> [Description of the task] Without the pictures, can you quote each line below exactly?

> [Collected material]
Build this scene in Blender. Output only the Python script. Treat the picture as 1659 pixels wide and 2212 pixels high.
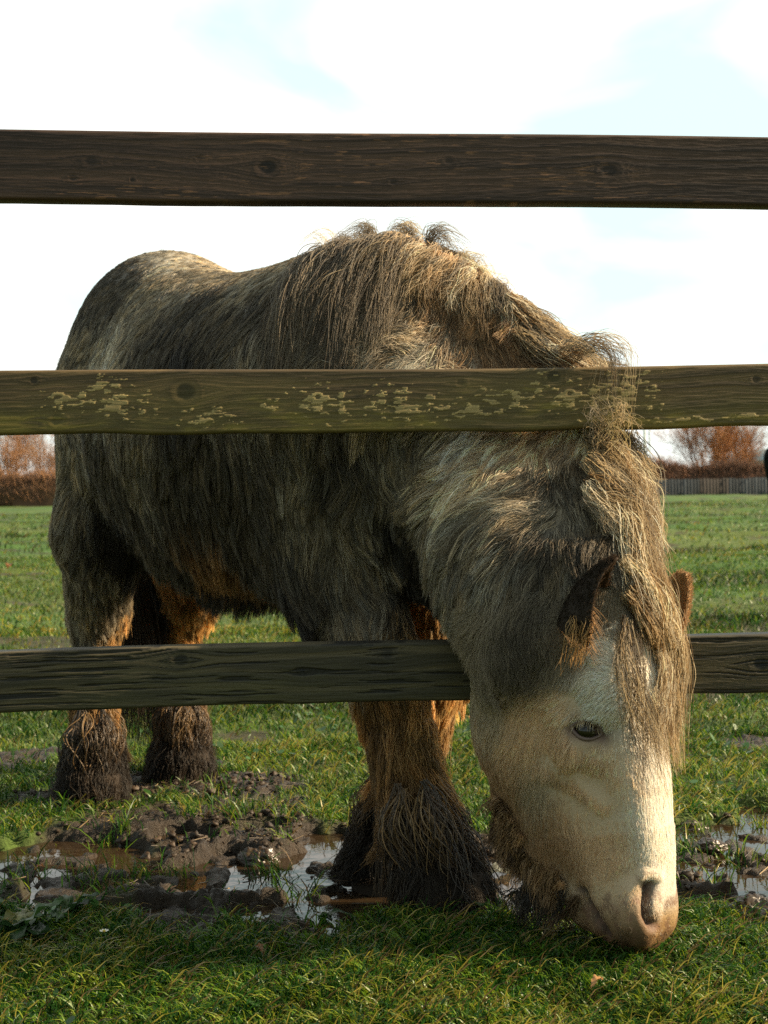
import bpy, math, random
import numpy as np
from mathutils import Vector, Matrix
from mathutils.bvhtree import BVHTree
from mathutils.kdtree import KDTree

for o in list(bpy.data.objects):
    bpy.data.objects.remove(o)
R = np.random.RandomState(7)
random.seed(7)
sc = bpy.context.scene
COL = sc.collection

# ------------------------------------------------------------------ camera
FOC = 3014.0                      # focal length in units of a 1659 x 2212 picture
PITCH, ROLL, CAMH = math.radians(1.064), math.radians(0.95), 0.70
CAM = np.array([0.0, 0.0, CAMH])
fwd = np.array([0, math.cos(PITCH), -math.sin(PITCH)])
up0 = np.array([0, math.sin(PITCH), math.cos(PITCH)])
rt0 = np.array([1.0, 0, 0])
rt = rt0 * math.cos(ROLL) - up0 * math.sin(ROLL)
up = up0 * math.cos(ROLL) + rt0 * math.sin(ROLL)
cd = bpy.data.cameras.new("camera")
cam = bpy.data.objects.new("camera", cd)
COL.objects.link(cam)
cd.sensor_fit = 'VERTICAL'
cd.sensor_height = 36
cd.sensor_width = 27
cd.lens = FOC / 2212 * 36
cd.clip_start = 0.05
cd.clip_end = 3000
cd.dof.use_dof = True
cd.dof.focus_distance = 2.12
cd.dof.aperture_fstop = 11
m = Matrix(((rt[0], up[0], -fwd[0], 0), (rt[1], up[1], -fwd[1], 0), (rt[2], up[2], -fwd[2], CAMH), (0, 0, 0, 1)))
cam.matrix_world = m
sc.camera = cam


def ray(px, py):
    return fwd + rt * ((px - 829.5) / FOC) - up * ((py - 1106.0) / FOC)


def W(px, py, y):
    d = ray(px, py)
    return CAM + d * (y / d[1])


def proj(P):
    Q = P - CAM
    z = Q @ fwd
    return 829.5 + FOC * (Q @ rt) / z, 1106.0 - FOC * (Q @ up) / z


# ------------------------------------------------------------------ light
SUN_EL, SUN_AZ = math.radians(29), math.radians(3.5)      # azimuth from +X towards +Y
S = Vector((math.cos(SUN_EL) * math.cos(SUN_AZ), math.cos(SUN_EL) * math.sin(SUN_AZ), math.sin(SUN_EL)))
sl = bpy.data.lights.new("sun", 'SUN')
sl.energy = 5.0
sl.angle = math.radians(0.6)
sl.color = (1.0, 0.80, 0.53)
so = bpy.data.objects.new("sun", sl)
COL.objects.link(so)
so.rotation_euler = S.to_track_quat('Z', 'Y').to_euler()

w = bpy.data.worlds.new("World")
sc.world = w
w.use_nodes = True
nt = w.node_tree
nt.nodes.clear()


def N(nt, t, **kw):
    n = nt.nodes.new(t)
    for k, v in kw.items():
        if k == 'inp':
            for a, b in v.items():
                n.inputs[a].default_value = b
        else:
            setattr(n, k, v)
    return n


def ramp(nt, stops, fac=None, interp='LINEAR'):
    r = nt.nodes.new('ShaderNodeValToRGB')
    r.color_ramp.interpolation = interp
    e = r.color_ramp.elements
    while len(e) < len(stops):
        e.new(0.5)
    for el, (p, c) in zip(e, stops):
        el.position = p
        el.color = (c, c, c, 1) if isinstance(c, (int, float)) else (*c, 1)
    if fac is not None:
        nt.links.new(fac, r.inputs[0])
    return r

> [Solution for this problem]
Build this scene in Blender. Output only the Python script. Treat the picture as 1659 pixels wide and 2212 pixels high.
import bpy, math, random
import numpy as np
from mathutils import Vector, Matrix
from mathutils.bvhtree import BVHTree
from mathutils.kdtree import KDTree

for o in list(bpy.data.objects):
    bpy.data.objects.remove(o)
R = np.random.RandomState(7)
random.seed(7)
sc = bpy.context.scene
COL = sc.collection

# ------------------------------------------------------------------ camera
FOC = 3014.0                      # focal length in units of a 1659 x 2212 picture
PITCH, ROLL, CAMH = math.radians(1.064), math.radians(0.95), 0.70
CAM = np.array([0.0, 0.0, CAMH])
fwd = np.array([0, math.cos(PITCH), -math.sin(PITCH)])
up0 = np.array([0, math.sin(PITCH), math.cos(PITCH)])
rt0 = np.array([1.0, 0, 0])
rt = rt0 * math.cos(ROLL) - up0 * math.sin(ROLL)
up = up0 * math.cos(ROLL) + rt0 * math.sin(ROLL)
cd = bpy.data.cameras.new("camera")
cam = bpy.data.objects.new("camera", cd)
COL.objects.link(cam)
cd.sensor_fit = 'VERTICAL'
cd.sensor_height = 36
cd.sensor_width = 27
cd.lens = FOC / 2212 * 36
cd.clip_start = 0.05
cd.clip_end = 3000
cd.dof.use_dof = True
cd.dof.focus_distance = 2.12
cd.dof.aperture_fstop = 11
m = Matrix(((rt[0], up[0], -fwd[0], 0), (rt[1], up[1], -fwd[1], 0), (rt[2], up[2], -fwd[2], CAMH), (0, 0, 0, 1)))
cam.matrix_world = m
sc.camera = cam


def ray(px, py):
    return fwd + rt * ((px - 829.5) / FOC) - up * ((py - 1106.0) / FOC)


def W(px, py, y):
    d = ray(px, py)
    return CAM + d * (y / d[1])


def proj(P):
    Q = P - CAM
    z = Q @ fwd
    return 829.5 + FOC * (Q @ rt) / z, 1106.0 - FOC * (Q @ up) / z


# ------------------------------------------------------------------ light
SUN_EL, SUN_AZ = math.radians(29), math.radians(3.5)      # azimuth from +X towards +Y
S = Vector((math.cos(SUN_EL) * math.cos(SUN_AZ), math.cos(SUN_EL) * math.sin(SUN_AZ), math.sin(SUN_EL)))
sl = bpy.data.lights.new("sun", 'SUN')
sl.energy = 5.0
sl.angle = math.radians(0.6)
sl.color = (1.0, 0.80, 0.53)
so = bpy.data.objects.new("sun", sl)
COL.objects.link(so)
so.rotation_euler = S.to_track_quat('Z', 'Y').to_euler()

w = bpy.data.worlds.new("World")
sc.world = w
w.use_nodes = True
nt = w.node_tree
nt.nodes.clear()


def N(nt, t, **kw):
    n = nt.nodes.new(t)
    for k, v in kw.items():
        if k == 'inp':
            for a, b in v.items():
                n.inputs[a].default_value = b
        else:
            setattr(n, k, v)
    return n


def ramp(nt, stops, fac=None, interp='LINEAR'):
    r = nt.nodes.new('ShaderNodeValToRGB')
    r.color_ramp.interpolation = interp
    e = r.color_ramp.elements
    while len(e) < len(stops):
        e.new(0.5)
    for el, (p, c) in zip(e, stops):
        el.position = p
        el.color = (c, c, c, 1) if isinstance(c, (int, float)) else (*c, 1)
    if fac is not None:
        nt.links.new(fac, r.inputs[0])
    return r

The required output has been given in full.